Nasel'niki i svyazochki

Rachel Platonov slayman at FAS.HARVARD.EDU
Sat Oct 7 12:58:29 UTC 2000


My experience of dual-alphabet keyboards (with both Latin and Cyrillic
characters on the keys) is that they are actually distracting! I suppose I
had gotten more accustomed that I thought to mentally converting from the
Latin alphabet to the Cyrillic "on the fly," and had learned to put up with
the fact that, more often than not, I mis-type and then have to re-type
Cyrillic characters that correlate less neatly to Latin ones (soft sign,
hard sign, ju, zh, etc.). (I type in Russian using a transliterated keyboard
layout.)

What is particularly interesting about this experience is that my husband--a
native speaker of Russian--had the exact same reaction to the dual-language
keyboard, and complained that it slowed him down quite a lot when he was
typing in either English or Russian. He greatly prefers the Latin-only
keyboard, and even uses a transliterated keyboard layout, as I do.

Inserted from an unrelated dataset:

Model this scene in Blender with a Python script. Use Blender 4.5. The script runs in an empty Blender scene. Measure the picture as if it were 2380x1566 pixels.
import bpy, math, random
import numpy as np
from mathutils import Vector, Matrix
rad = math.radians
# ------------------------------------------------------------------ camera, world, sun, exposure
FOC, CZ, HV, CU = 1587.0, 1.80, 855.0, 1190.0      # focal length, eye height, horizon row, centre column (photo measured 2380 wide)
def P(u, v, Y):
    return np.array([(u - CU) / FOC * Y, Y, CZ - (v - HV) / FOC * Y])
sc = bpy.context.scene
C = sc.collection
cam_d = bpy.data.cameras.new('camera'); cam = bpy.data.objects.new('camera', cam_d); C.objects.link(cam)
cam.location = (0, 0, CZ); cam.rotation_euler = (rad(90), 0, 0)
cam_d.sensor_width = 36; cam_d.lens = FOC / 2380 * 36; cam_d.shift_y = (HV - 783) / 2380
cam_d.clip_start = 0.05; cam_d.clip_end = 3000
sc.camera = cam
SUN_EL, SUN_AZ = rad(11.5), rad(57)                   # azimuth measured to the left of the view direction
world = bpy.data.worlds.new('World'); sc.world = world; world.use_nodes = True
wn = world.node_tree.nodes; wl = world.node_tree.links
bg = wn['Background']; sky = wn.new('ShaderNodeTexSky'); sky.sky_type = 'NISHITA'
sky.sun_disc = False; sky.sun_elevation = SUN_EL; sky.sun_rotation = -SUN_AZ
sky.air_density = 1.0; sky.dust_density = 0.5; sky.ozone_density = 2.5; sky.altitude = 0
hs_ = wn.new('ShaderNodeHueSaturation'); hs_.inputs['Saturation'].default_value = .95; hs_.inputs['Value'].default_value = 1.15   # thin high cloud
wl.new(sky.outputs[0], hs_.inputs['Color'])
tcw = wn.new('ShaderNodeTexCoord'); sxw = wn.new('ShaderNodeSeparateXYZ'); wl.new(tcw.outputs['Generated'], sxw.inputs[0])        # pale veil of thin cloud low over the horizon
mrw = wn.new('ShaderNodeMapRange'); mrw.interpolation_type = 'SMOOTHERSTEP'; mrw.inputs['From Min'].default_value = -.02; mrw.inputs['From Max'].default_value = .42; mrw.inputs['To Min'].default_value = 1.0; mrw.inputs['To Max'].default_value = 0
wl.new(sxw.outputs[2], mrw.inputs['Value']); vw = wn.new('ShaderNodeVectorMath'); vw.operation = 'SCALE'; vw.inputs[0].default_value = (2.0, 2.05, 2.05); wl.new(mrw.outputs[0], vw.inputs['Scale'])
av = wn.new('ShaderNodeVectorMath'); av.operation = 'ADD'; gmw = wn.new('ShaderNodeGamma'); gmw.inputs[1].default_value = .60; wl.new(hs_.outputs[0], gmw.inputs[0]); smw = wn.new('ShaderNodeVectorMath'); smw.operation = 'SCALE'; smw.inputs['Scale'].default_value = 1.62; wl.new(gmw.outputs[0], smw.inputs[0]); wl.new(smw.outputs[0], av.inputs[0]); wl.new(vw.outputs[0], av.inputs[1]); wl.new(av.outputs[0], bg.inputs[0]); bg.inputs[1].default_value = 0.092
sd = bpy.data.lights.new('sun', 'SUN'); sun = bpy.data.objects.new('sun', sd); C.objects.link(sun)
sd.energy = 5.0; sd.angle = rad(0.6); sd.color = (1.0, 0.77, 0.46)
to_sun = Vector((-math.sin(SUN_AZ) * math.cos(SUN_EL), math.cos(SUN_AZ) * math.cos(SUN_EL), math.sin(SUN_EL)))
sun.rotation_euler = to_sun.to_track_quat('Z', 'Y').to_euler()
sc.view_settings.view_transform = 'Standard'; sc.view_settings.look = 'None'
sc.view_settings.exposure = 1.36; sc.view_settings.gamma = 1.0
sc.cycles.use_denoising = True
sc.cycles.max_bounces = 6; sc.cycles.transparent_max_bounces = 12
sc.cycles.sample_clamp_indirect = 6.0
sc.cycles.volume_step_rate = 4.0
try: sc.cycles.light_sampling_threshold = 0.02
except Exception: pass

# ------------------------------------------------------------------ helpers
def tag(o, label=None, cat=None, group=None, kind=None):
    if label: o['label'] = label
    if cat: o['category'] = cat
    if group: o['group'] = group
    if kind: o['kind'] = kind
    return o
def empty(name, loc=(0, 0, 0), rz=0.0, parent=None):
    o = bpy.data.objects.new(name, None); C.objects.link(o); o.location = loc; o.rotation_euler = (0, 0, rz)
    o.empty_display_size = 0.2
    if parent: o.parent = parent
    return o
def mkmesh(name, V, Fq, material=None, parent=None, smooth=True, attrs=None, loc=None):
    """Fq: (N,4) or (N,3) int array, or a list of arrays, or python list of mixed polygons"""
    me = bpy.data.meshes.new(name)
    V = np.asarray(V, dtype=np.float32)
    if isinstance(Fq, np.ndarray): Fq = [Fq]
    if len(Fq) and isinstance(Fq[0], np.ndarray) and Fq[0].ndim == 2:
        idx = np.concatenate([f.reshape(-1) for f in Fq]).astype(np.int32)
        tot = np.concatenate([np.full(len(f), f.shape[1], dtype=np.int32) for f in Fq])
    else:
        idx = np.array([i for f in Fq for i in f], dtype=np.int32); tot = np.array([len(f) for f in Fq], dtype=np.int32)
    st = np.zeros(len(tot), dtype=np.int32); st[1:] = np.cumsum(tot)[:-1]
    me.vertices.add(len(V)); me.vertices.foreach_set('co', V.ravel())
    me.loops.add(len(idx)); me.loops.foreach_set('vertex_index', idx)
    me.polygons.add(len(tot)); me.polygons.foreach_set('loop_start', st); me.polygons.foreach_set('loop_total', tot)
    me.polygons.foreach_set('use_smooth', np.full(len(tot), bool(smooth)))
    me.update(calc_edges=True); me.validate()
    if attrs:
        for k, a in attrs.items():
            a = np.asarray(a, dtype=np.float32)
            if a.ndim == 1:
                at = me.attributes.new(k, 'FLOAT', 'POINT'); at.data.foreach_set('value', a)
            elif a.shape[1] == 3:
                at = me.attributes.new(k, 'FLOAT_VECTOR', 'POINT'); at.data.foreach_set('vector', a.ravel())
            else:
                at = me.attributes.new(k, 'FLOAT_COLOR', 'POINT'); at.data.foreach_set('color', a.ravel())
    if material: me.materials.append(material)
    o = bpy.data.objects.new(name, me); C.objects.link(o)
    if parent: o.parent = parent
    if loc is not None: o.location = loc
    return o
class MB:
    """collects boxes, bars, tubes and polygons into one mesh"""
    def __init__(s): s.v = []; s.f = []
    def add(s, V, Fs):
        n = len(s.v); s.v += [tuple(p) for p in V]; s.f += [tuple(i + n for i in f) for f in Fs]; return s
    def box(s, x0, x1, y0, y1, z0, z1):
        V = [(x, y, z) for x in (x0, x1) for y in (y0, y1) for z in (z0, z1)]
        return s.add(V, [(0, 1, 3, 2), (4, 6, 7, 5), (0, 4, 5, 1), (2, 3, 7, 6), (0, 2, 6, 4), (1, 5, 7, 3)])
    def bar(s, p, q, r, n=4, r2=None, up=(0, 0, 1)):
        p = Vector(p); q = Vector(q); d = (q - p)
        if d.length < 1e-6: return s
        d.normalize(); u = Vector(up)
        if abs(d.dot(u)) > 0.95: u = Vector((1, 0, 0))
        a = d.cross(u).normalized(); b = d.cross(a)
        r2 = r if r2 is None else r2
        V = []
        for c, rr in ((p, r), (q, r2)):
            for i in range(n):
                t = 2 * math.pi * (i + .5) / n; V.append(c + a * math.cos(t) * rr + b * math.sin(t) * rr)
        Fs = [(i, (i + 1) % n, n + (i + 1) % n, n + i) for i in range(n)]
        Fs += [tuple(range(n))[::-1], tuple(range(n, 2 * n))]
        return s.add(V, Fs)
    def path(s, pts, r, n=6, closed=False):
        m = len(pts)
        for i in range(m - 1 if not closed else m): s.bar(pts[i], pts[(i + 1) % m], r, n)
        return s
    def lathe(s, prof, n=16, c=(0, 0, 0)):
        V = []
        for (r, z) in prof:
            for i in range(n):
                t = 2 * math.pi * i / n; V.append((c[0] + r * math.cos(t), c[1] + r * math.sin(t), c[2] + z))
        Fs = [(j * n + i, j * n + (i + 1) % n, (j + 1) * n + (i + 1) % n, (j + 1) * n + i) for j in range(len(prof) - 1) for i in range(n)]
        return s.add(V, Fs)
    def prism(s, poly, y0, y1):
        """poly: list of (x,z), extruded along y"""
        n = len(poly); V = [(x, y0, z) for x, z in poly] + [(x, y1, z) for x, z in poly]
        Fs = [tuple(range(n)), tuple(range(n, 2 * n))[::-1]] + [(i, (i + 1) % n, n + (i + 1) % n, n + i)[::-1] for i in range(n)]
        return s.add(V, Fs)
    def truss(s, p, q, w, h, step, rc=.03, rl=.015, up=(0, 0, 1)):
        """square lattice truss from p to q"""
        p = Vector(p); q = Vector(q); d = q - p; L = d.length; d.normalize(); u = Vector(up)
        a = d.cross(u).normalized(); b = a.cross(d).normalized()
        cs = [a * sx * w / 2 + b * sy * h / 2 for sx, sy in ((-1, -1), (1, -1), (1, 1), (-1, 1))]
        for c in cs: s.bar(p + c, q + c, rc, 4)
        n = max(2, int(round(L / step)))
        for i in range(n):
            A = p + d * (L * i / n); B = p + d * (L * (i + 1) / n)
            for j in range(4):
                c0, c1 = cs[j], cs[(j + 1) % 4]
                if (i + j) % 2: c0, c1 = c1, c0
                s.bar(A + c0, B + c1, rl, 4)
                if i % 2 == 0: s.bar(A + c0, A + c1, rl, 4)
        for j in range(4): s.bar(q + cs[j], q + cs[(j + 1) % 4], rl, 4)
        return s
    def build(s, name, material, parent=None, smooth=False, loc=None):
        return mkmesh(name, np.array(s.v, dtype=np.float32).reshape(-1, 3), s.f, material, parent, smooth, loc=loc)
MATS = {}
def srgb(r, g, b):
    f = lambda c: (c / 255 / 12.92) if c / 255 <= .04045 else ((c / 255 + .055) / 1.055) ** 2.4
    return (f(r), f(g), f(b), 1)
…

We both had a considerable amount of time to adjust to the new device (about
2 months), but in the end, I still found the added presence of the Cyrillic
alphabet on the keys merely "not so annoying anymore," never really useful.

Obviously, though, this is very much a matter of personal preference. Such
keyboards are not terribly expensive in Russia (one can be purchased for
about $20, I think), so if one has the opportunity as well as the desire to
try one out, it's not a terribly big investment.